■ GIVEN INFORMATION:
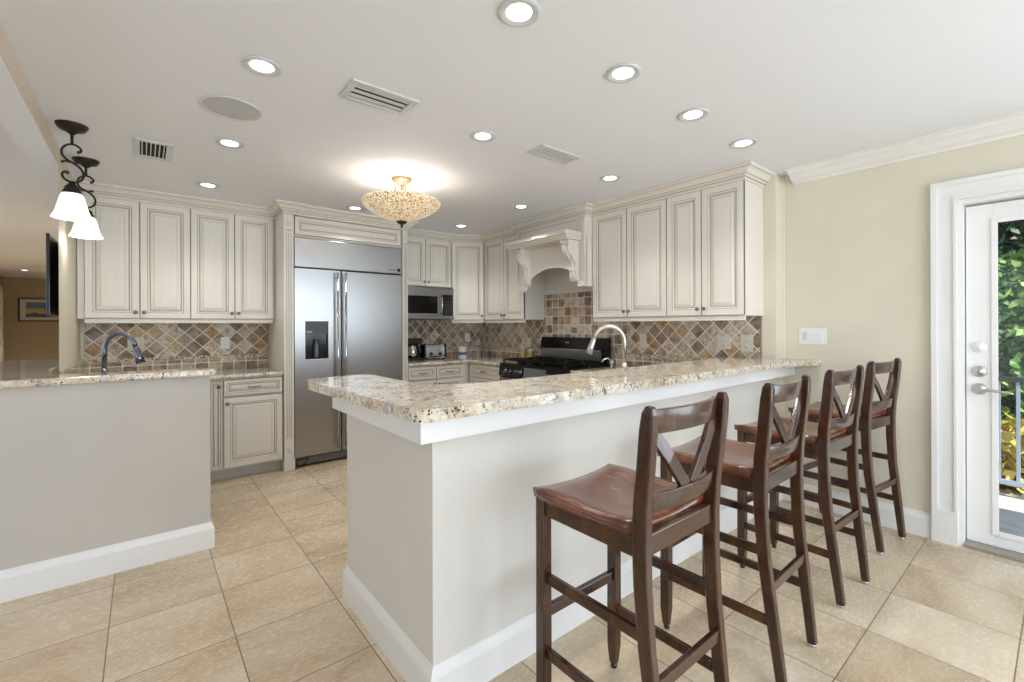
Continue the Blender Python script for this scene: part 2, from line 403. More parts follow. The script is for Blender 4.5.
# living room
struct(MB().box(-6, -.3, 15.0, 15.2, 0, ZC).build('wall_living_far', BROWN))
m = MB(); m.box(-2.6, -2.42, 9.5, 15.0, 0, ZC)
struct(m.build('wall_living_left', BROWN))
struct(MB().box(-5.3, -5.15, -3.5, -2.2, 0, ZC).box(-5.3, -5.15, -2.2, 2.6, 0, .3).box(-5.3, -5.15, -2.2, 2.6, 2.38, ZC).box(-5.3, -5.15, 2.6, 4.1, 0, ZC).box(-5.3, -5.15, 4.1, 7.9, 0, .35).box(-5.3, -5.15, 4.1, 7.9, 2.33, ZC).box(-5.3, -5.15, 7.9, 9.5, 0, ZC).box(-5.3, -2.6, 9.5, 9.65, 0, ZC).build('wall_living_side', BROWN))
struct(MB().box(-.43, -.30, YB+.15, 15.0, 0, ZC).build('wall_living_right', BROWN))
struct(MB().box(-2.42, -2.36, 13.2, 13.32, 0, 2.1).box(-2.42, -2.34, 14.5, 14.66, 0, 2.1).box(-2.42, -2.36, 13.2, 14.66, 2.1, 2.2).build('trim_living_door', TRIM))

# baseboards
BP = [(0, 0), (.018, 0), (.018, .115), (.014, .128), (.008, .140), (.004, .150), (0, .152)]
struct(MB().sweep([(XW, 1.39), (XW, .535)], BP).build('baseboard_right', TRIM))
struct(MB().sweep([(XW, -.70), (XW, -3.4)], BP).build('baseboard_right_rear', TRIM))
# peninsula wall (L) and its baseboard
WX, WY = .775, 1.39
struct(MB().prism([(WX, WY), (XW, WY), (XW, 1.53), (WX+.15, 1.53), (WX+.15, 2.235), (WX, 2.235)], 0, 1.0).build('wall_peninsula', TAUPE, bevel=.003))
struct(MB().sweep([(WX+.14, 2.235), (WX, 2.235), (WX, WY), (XW, WY)][::-1], [(-o, z) for o, z in BP]).build('baseboard_peninsula', TRIM))
# white band under the bar top
struct(MB().prism([(.680, 1.293), (XW, 1.293), (XW, 1.39), (WX, 1.39), (WX, 2.235), (.93, 2.235), (.93, 2.29), (.675, 2.14)], .952, 1.03).build('trim_bar_band', TRIM, bevel=.003))
# left half wall
struct(MB().box(-3.2, .315, 3.27, 3.41, 0, 1.032).build('wall_half', HALFW, bevel=.003))
struct(MB().sweep([(.315, 3.41), (.315, 3.27), (-3.2, 3.27)], [(-o, z) for o, z in BP]).build('baseboard_half', TRIM))

# crown on the door wall
CP = [(0, ZC-.085), (.012, ZC-.083), (.018, ZC-.070), (.05, ZC-.060), (.085, ZC-.035), (.115, ZC-.022), (.125, ZC-.010), (.15, ZC-.006), (.15, ZC), (0, ZC)]
struct(MB().sweep([(XW, 1.30), (XW, -3.4)], CP).build('trim_crown_right', TRIM))
struct(MB().box(XW-.012, XW+.01, 1.360, 1.379, 1.07, ZC).build('trim_wall_corner', painted('cream_corner_bead', lin(234, 229, 214), .5)))

# door casing
m = MB()
for a, b in ((.420, .530), (-.69, -.58)):
    m.box(XW-.022, XW+.01, a, b, .19, 2.18)
    m.box(XW-.032, XW+.01, a-.002 if a > 0 else a-.004, b+.004 if a > 0 else b+.002, 0, .20)
m.box(XW-.022, XW+.01, -.58, .42, 2.07, 2.18)
m
struct(m.build('trim_door_casing', TRIM))
m = MB().box(XW-.031, XW-.020, .421, .433, .20, 2.083).box(XW-.033, XW-.020, .506, .533, .20, 2.187).box(XW-.031, XW-.020, -.58, .421, 2.071, 2.083).box(XW-.033, XW-.020, -.70, .506, 2.160, 2.187)
struct(m.build('trim_casing_bead', TRIM))
struct(MB().box(XW+.001, 4.0, .395, .425, 0, 2.045).box(XW+.001, 4.0, -.585, -.555, 0, 2.045).box(XW+.001, 4.0, -.585, .425, 2.045, 2.075).build('trim_door_jamb', TRIM))
struct(MB().box(XW-.005, 4.02, -.56, .40, 0, .022).build('trim_threshold', mat('threshold_metal', lin(170, 164, 154), .45, .6), bevel=.004))

# glazed door
DX = 3.865
dr = thing('door_1', 'white painted exterior door with one tall glass pane at the right edge', 'door', (DX, -.08, .022)); struct(dr)
def dbox(m, y0, y1, z0, z1, x0=0, x1=.045): return m.box(x0, x1, y0+.08, y1+.08, z0-.022, z1-.022)
m = MB(); dbox(m, .273, .390, .024, 2.033); dbox(m, -.552, -.435, .024, 2.033); dbox(m, -.435, .273, .024, .104); dbox(m, -.435, .273, 1.930, 2.033)
m.build('door_frame', TRIM, dr, bevel=.002)
m = MB(); dbox(m, .257, .285, .09, 1.945, -.008, .001); dbox(m, -.447, -.419, .09, 1.945, -.008, .001); dbox(m, -.419, .257, .088, .116, -.008, .001); dbox(m, -.419, .257, 1.917, 1.945, -.008, .001)
m.build('glazing_bead', TRIM, dr, bevel=.003)
m = MB(); dbox(m, -.435, .273, .104, 1.930, .018, .024); m.build('glass_pane', PANE, dr)
def rose(name, z, mt, lever=False, oval=False):
    c = (0, .335+.08, z-.022); m = MB()
    m.lathe([(0, 0), (.033, 0), (.033, .006), (.028, .012), (.014, .014), (.012, .03), (0, .03)], c, 24, 'x')
    o = m.build(name, mt, dr)
    if oval: o.scale = (1, 1, 1)
    return o
o = rose('lock_plate', 1.19, WHITEP); o['label'] = 'white oval thumb turn plate'
rose('deadbolt', 1.045, NICKEL)
o = rose('handle_rose', .94, NICKEL)
m = MB(); m.tube([(-.03, .415, .918), (-.05, .415, .918), (-.055, .38, .918), (-.052, .33, .915), (-.05, .29, .912), (-.05, .275, .905)], [.010, .010, .009, .008, .007, .005])
m.build('door_handle', NICKEL, dr)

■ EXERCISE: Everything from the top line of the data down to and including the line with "2.1, 2.2).build('trim_living_door', TRIM))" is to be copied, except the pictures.

■ SOLUTION TO THIS TASK:
Continue the Blender Python script for this scene: part 2, from line 403. More parts follow. The script is for Blender 4.5.
# living room
struct(MB().box(-6, -.3, 15.0, 15.2, 0, ZC).build('wall_living_far', BROWN))
m = MB(); m.box(-2.6, -2.42, 9.5, 15.0, 0, ZC)
struct(m.build('wall_living_left', BROWN))
struct(MB().box(-5.3, -5.15, -3.5, -2.2, 0, ZC).box(-5.3, -5.15, -2.2, 2.6, 0, .3).box(-5.3, -5.15, -2.2, 2.6, 2.38, ZC).box(-5.3, -5.15, 2.6, 4.1, 0, ZC).box(-5.3, -5.15, 4.1, 7.9, 0, .35).box(-5.3, -5.15, 4.1, 7.9, 2.33, ZC).box(-5.3, -5.15, 7.9, 9.5, 0, ZC).box(-5.3, -2.6, 9.5, 9.65, 0, ZC).build('wall_living_side', BROWN))
struct(MB().box(-.43, -.30, YB+.15, 15.0, 0, ZC).build('wall_living_right', BROWN))
struct(MB().box(-2.42, -2.36, 13.2, 13.32, 0, 2.1).box(-2.42, -2.34, 14.5, 14.66, 0, 2.1).box(-2.42, -2.36, 13.2, 14.66, 2.1, 2.2).build('trim_living_door', TRIM))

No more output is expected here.